Pada saat kenaikan harga BBM diumumkan, masih ada dua jam tersisa di hari itu untuk mendapatkan bensin dengan harga lama. Masyarakat pemilik mobil segera bereaksi memburu pompa bensin, sehingga terjadi antrean panjang hampir di semua pom bensin. Mereka terbilang kaya. Apa artinya keuntungan yang dikejar malam itu? Sebagai kepuasan, tidak lain dari pertanda bagaimana nafsu keserakahan bekerja. Gejala itu pun menunjukkan bagaimana orang masih ingin menikmati sesuatu yang belum berubah. Pada hari-hari selanjutnya harga barang dan jasa bergerak naik. Yang wajar bukan masalah, namun pelaku bisnis yang berspekulasi akan menambah beban bagi masyarakat yang sebenarnya tidak perlu terjadi. Tidakkah orang kecil akan semakin terhimpit penderitaan? Bagaimana perubahan itu akan menghasilkan suatu keadaan yang lebih baik?

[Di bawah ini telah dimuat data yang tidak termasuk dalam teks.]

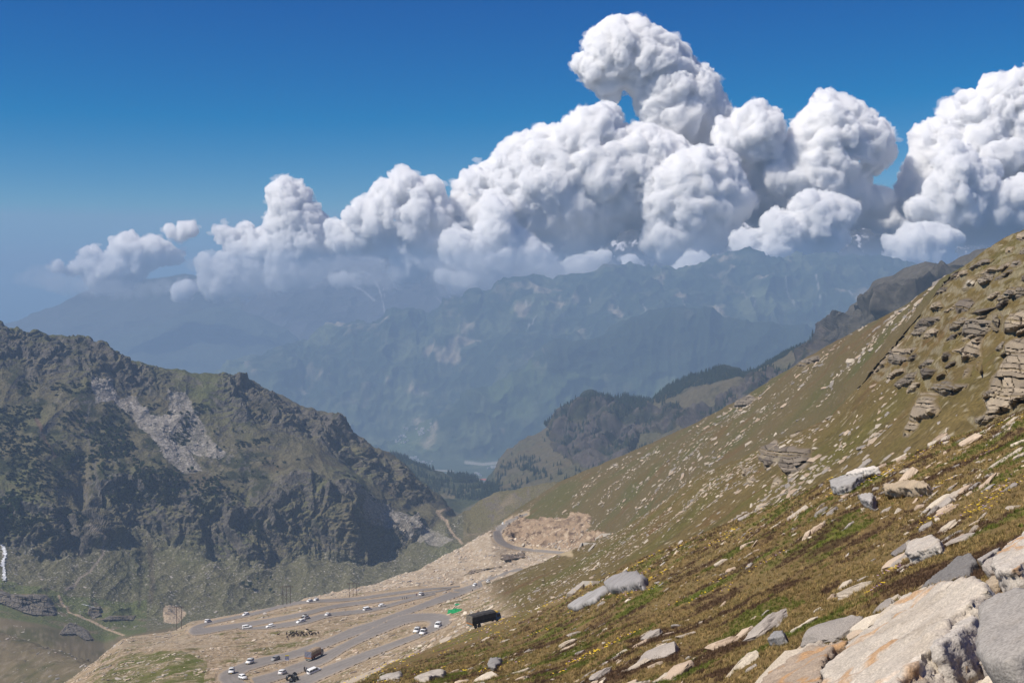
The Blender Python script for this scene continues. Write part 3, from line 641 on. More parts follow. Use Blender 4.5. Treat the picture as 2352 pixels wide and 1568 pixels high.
far_range('mountain', [(-400, 900), (200, 830), (246, 797), (351, 755), (393, 737), (461, 714), (513, 712), (600, 730), (700, 790), (800, 850)], 12600, 14500, 900, 90, 1700, 70, -400, 900, 4.1, rock=(.045, .055, .035))
far_range('mountain', [(560, 700), (640, 648), (694, 620), (760, 612), (800, 608), (820, 612), (870, 604), (900, 592), (1000, 585), (1150, 600), (1300, 600), (1370, 575), (1400, 560), (1440, 537), (1470, 530), (1500, 548), (1560, 560), (1650, 540), (1700, 500), (1740, 482), (1800, 500), (1900, 505), (2000, 512), (2050, 532), (2110, 566), (2150, 584), (2200, 558), (2260, 541), (2310, 538), (2352, 530), (2750, 480)], 15200, 18000, 830, 170, 1900, 130, 560, 2750, 7.7, rock=(.060, .057, .058), snow=.20,
  streaks=[([(693, 625), (740, 632), (800, 640), (835, 622), (850, 632)], 4), ([(800, 650), (835, 668), (860, 690)], 4), ([(858, 640), (872, 665), (879, 690), (884, 722)], 3.2), ([(880, 650), (884, 690)], 2.2), ([(1000, 680), (1030, 712)], 3),
           ([(1216, 715), (1222, 765)], 3), ([(1240, 735), (1215, 778)], 2.5), ([(1350, 670), (1358, 695)], 4), ([(1730, 700), (1728, 728)], 3), ([(1875, 650), (1885, 700)], 5), ([(1905, 725), (1918, 742)], 3.2), ([(1880, 735), (1885, 745)], 2.5), ([(1640, 700), (1660, 760)], 3), ([(1560, 690), (1575, 735)], 2)])

# ------------------------------------------------------------------ clouds: closed billowing volumes filled with even droplets, beyond the haze box
def cloud_mat(name, dens):
    m = bpy.data.materials.new(name); m.use_nodes = True; nt = m.node_tree
    nt.nodes.remove(nt.nodes['Principled BSDF'])
    v = nt.nodes.new('ShaderNodeVolumeScatter'); v.inputs['Density'].default_value = dens
    v.inputs['Anisotropy']  .default_value = 0.0; v.inputs['Color'].default_value = (1, .997, .99, 1)
    nt.links.new(v.outputs[0], nt.nodes['Material Output'].inputs['Volume'])
    return m
M_CLOUD = cloud_mat('cloud_droplets', .030); M_THIN = cloud_mat('thin_cloud_droplets', .009); M_FRINGE = cloud_mat('cloud_fringe_droplets', .0055)
_bm = bmesh.new(); bmesh.ops.create_icosphere(_bm, subdivisions=2, radius=1)
ICO_V = np.array([v.co[:] for v in _bm.verts]); ICO_F = np.array([[v.index for v in f.verts] for f in _bm.faces]); _bm.free()
T1 = (.3418, 0, 344.5); T2 = (.34785, 746.5, 172.3); T3 = (.26856, 1263.3, 0); T4 = (.3662, 1493, 143.6); T0 = (1, 0, 0)
shred = []; M_SHRED = cloud_mat('shred_droplets', .009)
def outline(T, *pts): return np.array([(T[1] + a * T[0], T[2] + b * T[0]) for a, b in pts], float)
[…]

Jika kayu bakar telah menjadi abu, tidak akan kembali menjadi kayu bakar. Dogen mengingatkan agar orang jangan terikat pada pandangan bahwa abu yang belakangan itu dulunya adalah kayu bakar. Apa yang mesti kita pahami, sesuai dengan ajaran Buddha, kayu bakar berkedudukan sebagai kayu bakar, abu sebagai abu. Ada tahapan yang mendahului, ada yang belakangan, tetapi keduanya dengan jelas terpisah. Sebagai halnya musim salju tidak dipandang berubah menjadi musim semi, atau musim semi menjadi musim panas. Ketika muncul kehidupan, itulah kehidupan. Ketika muncul kematian, itulah kematian. Ujar Dogen selanjutnya, “Tiada alasan keberadaanmu dipengaruhi olehnya.” Kita bisa mengatakan pada saat kondisi tarif baru BBM, tidak seluruhnya mesti mengejar tarif lama BBM. Keduanya dapat jelas terpisah.
“Segala sesuatu yang berkondisi tidak kekal adanya,” demikian sabda Buddha. “Bila orang dapat melihat hal ini dengan bijaksana, ia akan terbebas dari penderitaan. Inilah jalan menuju kesucian.”[1]